- The Washington Times - Saturday, December 11, 2004

Places to volunteer

The following list is a sample of places in the metropolitan area that need volunteers:

• Greater DC Cares, 1725 I St. NW, Suite 200, Washington, D.C. Phone: 202/777-4440. Web site: www.dc-cares.org. This nonprofit helps connect people with volunteer opportunities at area charities.

• The Salvation Army National Capital and Virginia Divisional Headquarters, 2626 Pennsylvania Ave. NW, Washington, D.C. Phone: 202/756-2600. Web site: www.salvationarmysouth.org/DC.htm. This national Christian organization provides many volunteer opportunities. Some local opportunities are listed on the group’s Web site.

• D.C. Habitat for Humanity, 843 Upshur St. NW, Washington, D.C. Phone: 202/882-4600. Web site: www.dchabitat.org. This national nonprofit organization builds homes for low-income families and provides volunteer opportunities year-round. For information about other local branches, call 703/521-9890 for opportunities in Northern Virginia, 301/962-3720 for Montgomery County and 301/779-1912 for Prince George’s County.

• American Red Cross of the National Capital Area, 8550 Arlington Blvd., Fairfax, Va. Phone: 202/728-6400. Web site: www.redcrossnca.org. This national humanitarian organization provides volunteering opportunities in many fields, including youth services, disaster relief and blood drives. The National Capital Area chapter provides volunteer opportunities in most local jurisdictions. The Web site lists these opportunities.

• Capital Area Food Bank, 645 Taylor St. NE, Washington, D.C. Phone: 202/526-5355. Web site: www.capitalareafoodbank.org. Information for the Northern Virginia branch: 6833 Hill Park Drive, Lorton, Va. Phone: 703/541-3063. The Capital Area Food Bank is a nonprofit food and nutrition education resource that helps distribute millions of pounds of food to the community each year. Volunteer projects, featured on the Web site, include sorting and repackaging food, leading education programs, staffing special events and preparing mailings.

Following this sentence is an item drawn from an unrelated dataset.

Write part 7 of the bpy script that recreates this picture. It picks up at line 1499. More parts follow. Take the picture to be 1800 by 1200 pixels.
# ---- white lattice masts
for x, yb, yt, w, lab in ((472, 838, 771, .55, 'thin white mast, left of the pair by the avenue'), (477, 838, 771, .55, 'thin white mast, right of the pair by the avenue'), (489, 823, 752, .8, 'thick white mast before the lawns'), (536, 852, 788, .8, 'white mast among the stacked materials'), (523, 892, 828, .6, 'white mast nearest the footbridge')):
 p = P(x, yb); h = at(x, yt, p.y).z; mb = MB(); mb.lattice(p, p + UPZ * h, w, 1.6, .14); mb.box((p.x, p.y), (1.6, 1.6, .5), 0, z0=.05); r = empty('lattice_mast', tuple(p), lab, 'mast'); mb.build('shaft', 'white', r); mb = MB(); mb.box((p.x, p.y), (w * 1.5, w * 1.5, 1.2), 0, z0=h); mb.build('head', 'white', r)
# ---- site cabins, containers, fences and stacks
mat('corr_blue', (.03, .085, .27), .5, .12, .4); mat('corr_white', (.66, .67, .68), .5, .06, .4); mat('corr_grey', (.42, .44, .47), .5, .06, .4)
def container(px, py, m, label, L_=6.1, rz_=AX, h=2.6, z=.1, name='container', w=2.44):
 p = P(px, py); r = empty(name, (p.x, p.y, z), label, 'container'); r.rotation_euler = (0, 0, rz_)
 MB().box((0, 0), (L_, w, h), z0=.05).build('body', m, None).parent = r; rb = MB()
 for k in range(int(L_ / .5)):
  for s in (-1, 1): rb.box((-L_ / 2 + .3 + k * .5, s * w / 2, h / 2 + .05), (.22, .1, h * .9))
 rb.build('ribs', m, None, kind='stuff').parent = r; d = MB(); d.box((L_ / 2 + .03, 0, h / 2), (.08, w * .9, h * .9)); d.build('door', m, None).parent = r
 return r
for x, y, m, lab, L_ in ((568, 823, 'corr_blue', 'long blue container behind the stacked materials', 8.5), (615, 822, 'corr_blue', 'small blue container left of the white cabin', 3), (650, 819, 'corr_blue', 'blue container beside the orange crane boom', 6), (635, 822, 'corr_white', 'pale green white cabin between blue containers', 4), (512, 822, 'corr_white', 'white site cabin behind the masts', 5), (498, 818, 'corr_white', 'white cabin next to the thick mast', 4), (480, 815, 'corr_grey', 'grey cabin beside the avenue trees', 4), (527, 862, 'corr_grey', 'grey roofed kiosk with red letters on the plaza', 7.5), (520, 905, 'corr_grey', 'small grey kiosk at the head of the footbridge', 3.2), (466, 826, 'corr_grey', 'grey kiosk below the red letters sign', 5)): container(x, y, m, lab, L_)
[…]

• Points of Light Foundation, 1400 I St. NW, Suite 800, Washington, D.C. Phone: 202/729-8000. Web site: www.pointsof light.org. This national nonprofit organization aims to engage people nationwide in volunteer community service. Its Web site lists local volunteer opportunities in Virginia, Maryland and the District.

More info:

Books —

• “The Busy Family’s Guide to Volunteering: Doing Good Together,” by Jenny Friedman, Gryphon House Inc., 2003. This book makes the case that volunteering is an important way to cultivate compassion, gratitude and empathy in children and to bring families together in meaningful ways. It offers ideas on long-term and one-time volunteer opportunities. The book also discusses age-appropriate volunteering and provides resource lists.

• “Complete Idiot’s Guide to Volunteering for Teens,” by Preston Galla, Alpha, 2001. This book provides tips on finding the right volunteer position that suits a person’s interests, skills and experience. It also explores why helping others is rewarding.

• “Raising Kids Who Will Make a Difference: Helping Your Family Live With Integrity, Value Simplicity, and Care for Others,” by Susan V. Vogt, Loyola Press, 2002. This book offers a guide to parents on how to help their children develop strong values and make positive contributions to the world.

• “The Giving Box: Create a Tradition of Giving With Your Children,” by Fred Rogers, Running Press Book Publishers, 2000. This book teaches the lessons of generosity and charity and describes how good it feels to give to those less fortunate. It also includes a gift box in which children can save coins for a charity.